■ PROBLEM TO SOLVE: Copy every line with the string "scene" in it.

■ DATA SECTION:
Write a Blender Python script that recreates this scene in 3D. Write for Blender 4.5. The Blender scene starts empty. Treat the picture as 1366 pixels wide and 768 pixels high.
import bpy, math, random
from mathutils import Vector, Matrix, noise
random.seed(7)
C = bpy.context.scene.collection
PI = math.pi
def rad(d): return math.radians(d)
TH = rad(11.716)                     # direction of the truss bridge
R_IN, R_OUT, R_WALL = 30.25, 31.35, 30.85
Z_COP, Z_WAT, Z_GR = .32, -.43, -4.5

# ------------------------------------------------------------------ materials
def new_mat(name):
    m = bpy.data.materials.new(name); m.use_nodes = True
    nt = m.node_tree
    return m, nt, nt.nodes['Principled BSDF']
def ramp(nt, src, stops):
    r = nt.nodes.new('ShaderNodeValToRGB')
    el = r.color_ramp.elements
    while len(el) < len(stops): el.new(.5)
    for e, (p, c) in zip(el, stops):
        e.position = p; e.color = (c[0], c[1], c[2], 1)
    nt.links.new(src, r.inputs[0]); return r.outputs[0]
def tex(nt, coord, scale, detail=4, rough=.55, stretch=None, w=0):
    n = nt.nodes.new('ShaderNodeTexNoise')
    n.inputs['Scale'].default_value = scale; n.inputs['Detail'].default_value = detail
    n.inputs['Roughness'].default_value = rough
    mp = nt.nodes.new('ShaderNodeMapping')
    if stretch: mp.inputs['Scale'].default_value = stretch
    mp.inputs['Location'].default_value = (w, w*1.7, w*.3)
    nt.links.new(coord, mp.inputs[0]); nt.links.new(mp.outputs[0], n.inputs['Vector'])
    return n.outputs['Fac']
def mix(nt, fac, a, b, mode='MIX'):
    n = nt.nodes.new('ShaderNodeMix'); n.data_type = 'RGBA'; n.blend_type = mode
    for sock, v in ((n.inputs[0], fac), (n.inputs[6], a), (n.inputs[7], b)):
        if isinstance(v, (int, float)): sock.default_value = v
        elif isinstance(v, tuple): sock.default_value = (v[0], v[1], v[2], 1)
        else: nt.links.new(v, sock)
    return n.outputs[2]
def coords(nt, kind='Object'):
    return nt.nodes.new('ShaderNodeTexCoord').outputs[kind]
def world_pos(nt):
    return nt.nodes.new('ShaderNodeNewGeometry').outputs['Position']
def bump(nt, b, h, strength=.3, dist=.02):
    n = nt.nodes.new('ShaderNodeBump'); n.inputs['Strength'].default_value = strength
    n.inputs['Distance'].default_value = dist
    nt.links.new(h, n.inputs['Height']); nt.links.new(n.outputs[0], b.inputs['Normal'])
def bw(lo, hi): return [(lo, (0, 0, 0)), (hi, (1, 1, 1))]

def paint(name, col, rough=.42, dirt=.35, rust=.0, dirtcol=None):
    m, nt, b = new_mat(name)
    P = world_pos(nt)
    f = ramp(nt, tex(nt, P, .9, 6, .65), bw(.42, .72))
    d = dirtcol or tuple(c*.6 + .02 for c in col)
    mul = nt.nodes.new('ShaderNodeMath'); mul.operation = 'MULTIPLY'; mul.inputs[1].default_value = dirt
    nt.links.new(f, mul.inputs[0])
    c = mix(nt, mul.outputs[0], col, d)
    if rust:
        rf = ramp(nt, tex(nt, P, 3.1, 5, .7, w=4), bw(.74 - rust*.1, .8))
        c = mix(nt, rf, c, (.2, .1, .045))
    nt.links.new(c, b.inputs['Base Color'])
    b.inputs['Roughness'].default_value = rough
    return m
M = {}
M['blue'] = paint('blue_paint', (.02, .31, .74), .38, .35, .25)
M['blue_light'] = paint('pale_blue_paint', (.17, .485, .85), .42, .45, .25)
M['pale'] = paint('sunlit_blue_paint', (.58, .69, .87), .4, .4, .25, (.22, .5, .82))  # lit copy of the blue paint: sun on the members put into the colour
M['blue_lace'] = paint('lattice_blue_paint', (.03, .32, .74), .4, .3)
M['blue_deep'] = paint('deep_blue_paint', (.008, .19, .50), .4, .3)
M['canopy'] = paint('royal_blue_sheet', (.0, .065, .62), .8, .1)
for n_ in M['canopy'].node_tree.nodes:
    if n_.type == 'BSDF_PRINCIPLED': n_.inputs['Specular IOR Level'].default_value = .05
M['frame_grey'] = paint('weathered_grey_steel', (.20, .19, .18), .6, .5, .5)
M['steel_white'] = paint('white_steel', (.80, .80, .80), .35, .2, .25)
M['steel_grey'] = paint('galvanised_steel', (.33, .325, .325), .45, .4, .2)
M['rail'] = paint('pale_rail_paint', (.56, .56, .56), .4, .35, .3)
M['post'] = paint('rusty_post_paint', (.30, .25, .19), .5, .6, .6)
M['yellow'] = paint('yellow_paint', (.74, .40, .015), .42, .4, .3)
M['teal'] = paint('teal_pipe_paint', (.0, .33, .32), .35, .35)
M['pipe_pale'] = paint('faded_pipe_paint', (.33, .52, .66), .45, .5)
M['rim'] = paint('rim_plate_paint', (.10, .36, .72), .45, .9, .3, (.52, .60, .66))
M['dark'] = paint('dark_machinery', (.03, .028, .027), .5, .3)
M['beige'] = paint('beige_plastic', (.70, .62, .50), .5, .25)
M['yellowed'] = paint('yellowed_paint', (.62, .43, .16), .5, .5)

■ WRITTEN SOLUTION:
Write a Blender Python script that recreates this scene in 3D. Write for Blender 4.5. The Blender scene starts empty. Treat the picture as 1366 pixels wide and 768 pixels high.
C = bpy.context.scene.collection